If you stay in the hand, once you place your Raise Bet the actions chosen by you are over and the Dealer will then turn over their 4 remaining downturned cards.

In order to ‘Qualify’, the Dealer must have at least a Pair or higher or an Ace-King in their hand if they don’t have at least a Pair.

Therefore, the worst hand a Dealer needs in order to Qualify is an A, K, 2, 3 and 4.

The best hand they could have where they don’t Qualify would be A, Q, J, 10 and 9.

When the Dealer does not Qualify, any Players left in the hand win even money on the Ante Bet but the Raise Bet would Push. If the Dealer does not qualify, it does not matter what the strength of the Players hand is.

If the Dealer’s hand beats the Players hand, then both the Ante Bet and Raise Bet are lost.

If the Dealer has at least an Ace and King and therefore qualifies, their hand is compared to that of any Players left.

Should the Dealer’s hand be better, both the Ante Bet and Raise Bet will lose.

If the hands are identical then both the Ante Bet and Raise Bet push and money will be returned.

If the Player hand beats the Dealer’s hand, the Ante Bet pays out even money.

The Raise Bet Paytable

Please note that the below is a fairly standard payout table that you will find in the majority of Casinos, some may vary a small amount however so it is worth checking so you get at least the below returns before deciding where to play.

PayoutHand
100 – 1Royal Flush
50 – 1Straight Flush
20 – 14 of a Kind
7 – 1Full House
5 – 1Flush
4 – 1Straight
3 – 13 of a Kind
2 – 12 Pair
1 – 1Everything Else

 

The Progressive Jackpot payouts can also vary, but you will normally find it pays out 100% if you have a Royal Flush and 10% of the Jackpot amount if you have a Straight Flush.

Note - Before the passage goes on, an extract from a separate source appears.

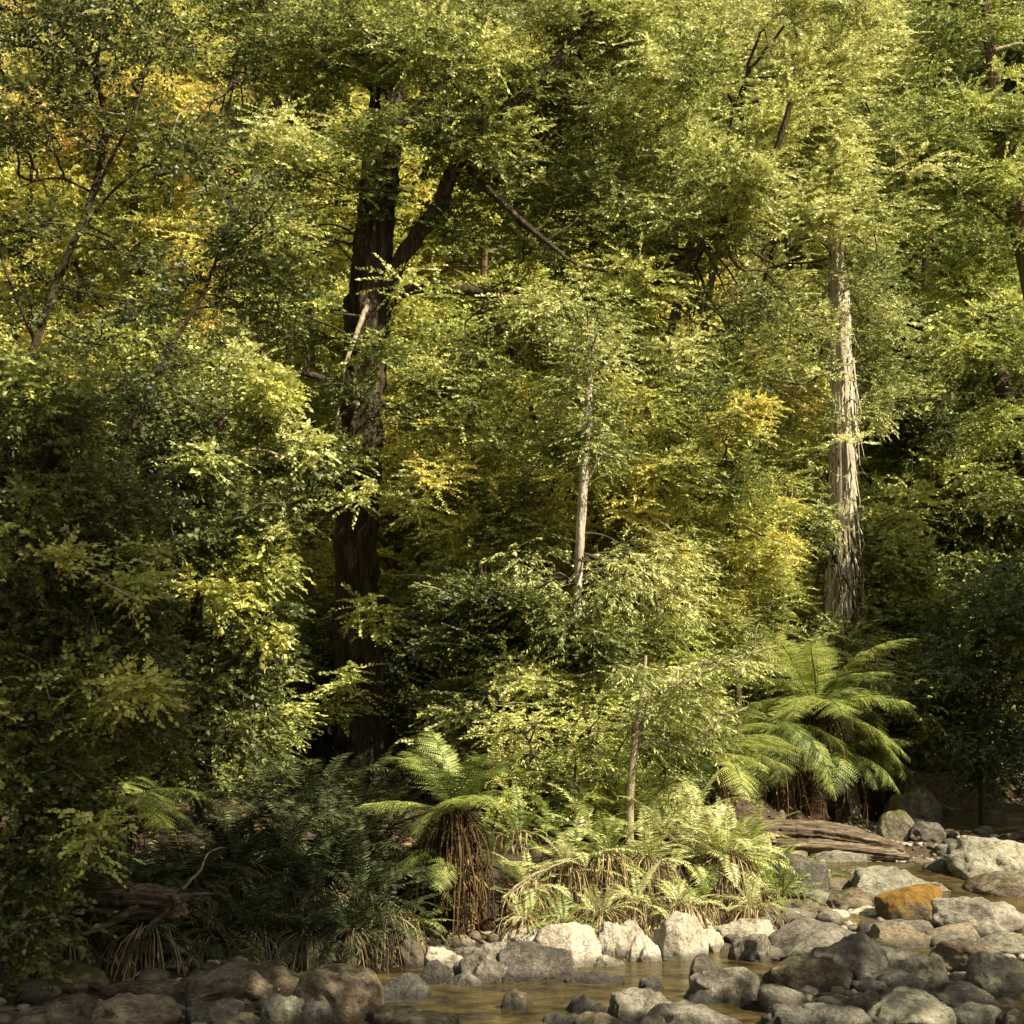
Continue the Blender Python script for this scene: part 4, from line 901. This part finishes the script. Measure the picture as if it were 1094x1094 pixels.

Any other hand is a loser when it comes to the Progressive Jackpot.

A typical example of the layout for a Caribbean Stud Poker table when playing online is shown below:

Caribbean Stud Poker table

The Ante bet is $10, and $1 for the Jackpot bet. Now you have your 5 cards and you can see 1 of the upturned Dealer cards, and you need to decide whether to Fold or Bet, this would be a further $10, the same as your Ante bet.

Strategy

Without knowing more than just 1 of the Dealers card, it isn’t easy to put together a strategy that increases your chances of winning by much.

We would recommend that you make a Raise Bet every time you have a Pair or higher.

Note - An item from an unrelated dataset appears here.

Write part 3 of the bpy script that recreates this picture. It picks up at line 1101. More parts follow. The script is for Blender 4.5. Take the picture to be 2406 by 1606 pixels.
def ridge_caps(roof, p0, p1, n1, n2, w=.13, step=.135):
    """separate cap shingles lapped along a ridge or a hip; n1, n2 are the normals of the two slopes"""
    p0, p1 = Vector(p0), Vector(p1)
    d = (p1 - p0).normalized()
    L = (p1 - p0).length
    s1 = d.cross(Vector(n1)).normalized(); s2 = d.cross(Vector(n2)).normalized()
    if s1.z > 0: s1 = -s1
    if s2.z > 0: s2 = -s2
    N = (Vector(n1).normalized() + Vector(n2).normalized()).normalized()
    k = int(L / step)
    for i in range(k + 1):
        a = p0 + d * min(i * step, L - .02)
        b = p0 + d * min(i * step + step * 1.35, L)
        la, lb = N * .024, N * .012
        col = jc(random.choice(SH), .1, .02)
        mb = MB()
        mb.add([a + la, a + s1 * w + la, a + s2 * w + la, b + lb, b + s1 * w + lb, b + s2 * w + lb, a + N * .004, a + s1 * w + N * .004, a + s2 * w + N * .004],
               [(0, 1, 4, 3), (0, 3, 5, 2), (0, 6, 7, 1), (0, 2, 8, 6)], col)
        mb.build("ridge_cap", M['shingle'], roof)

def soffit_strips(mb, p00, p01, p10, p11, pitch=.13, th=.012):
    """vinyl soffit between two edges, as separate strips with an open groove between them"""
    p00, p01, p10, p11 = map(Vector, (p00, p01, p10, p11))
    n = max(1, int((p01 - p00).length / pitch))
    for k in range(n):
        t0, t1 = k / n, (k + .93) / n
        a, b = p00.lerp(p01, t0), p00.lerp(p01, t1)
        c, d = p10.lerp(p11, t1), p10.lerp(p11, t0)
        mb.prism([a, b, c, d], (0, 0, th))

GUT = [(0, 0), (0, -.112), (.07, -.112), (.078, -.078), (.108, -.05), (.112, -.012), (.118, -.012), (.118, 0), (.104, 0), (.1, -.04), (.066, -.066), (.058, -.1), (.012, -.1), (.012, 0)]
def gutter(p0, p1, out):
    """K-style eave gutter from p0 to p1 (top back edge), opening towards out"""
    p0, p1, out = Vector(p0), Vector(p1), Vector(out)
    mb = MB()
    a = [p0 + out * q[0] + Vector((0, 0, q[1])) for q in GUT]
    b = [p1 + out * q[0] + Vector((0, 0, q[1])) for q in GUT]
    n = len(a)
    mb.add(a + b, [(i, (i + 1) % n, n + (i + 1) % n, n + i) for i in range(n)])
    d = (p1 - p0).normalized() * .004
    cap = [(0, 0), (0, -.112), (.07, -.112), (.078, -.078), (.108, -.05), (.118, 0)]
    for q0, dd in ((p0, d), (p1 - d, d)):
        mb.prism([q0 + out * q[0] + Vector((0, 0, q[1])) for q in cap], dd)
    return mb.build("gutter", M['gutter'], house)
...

We also recommend that you Fold if you have less than Ace, King – the hand the Dealer requires in order to Qualify.

If you have Ace-King yourself, this is the tricky part about whether to Bet or Fold. If you have 3 fairly high cards on top of the Ace and King, you should Raise, the same as if the Dealers upturned card is a Jack or lower and matches one of your cards – this makes it less likely the Dealer will hit a Pair.

The House Edge for following the above strategy is 5.22%.

Caribbean Stud Poker Tips

The average House Edge when playing the Progressive Jackpot is 26.46% and should, therefore, be avoided. Yes, there is a chance to win big and it is therefore tempting but you will lose whilst playing it in the long run.

When deciding on your budget for a session on Caribbean Stud Poker, remember that you need to make 2 bets in order to stay in the hand. Therefore, whilst we would normally suggest you split your budget into 40 bets, for Caribbean Stud Poker, this would need to be 80 bets to ensure you have enough for 40 hands.

Don’t bet more you can afford – this is the same for any casino game and will ensure you play your best. You won’t do this if you are worried about losing the money you are betting with and are much more likely to lose.

Enjoy your play. Casino games should be about enjoyment first and foremost, as well as the challenge of winning against the house. If you are not enjoying a game or are worried about losing then walk away.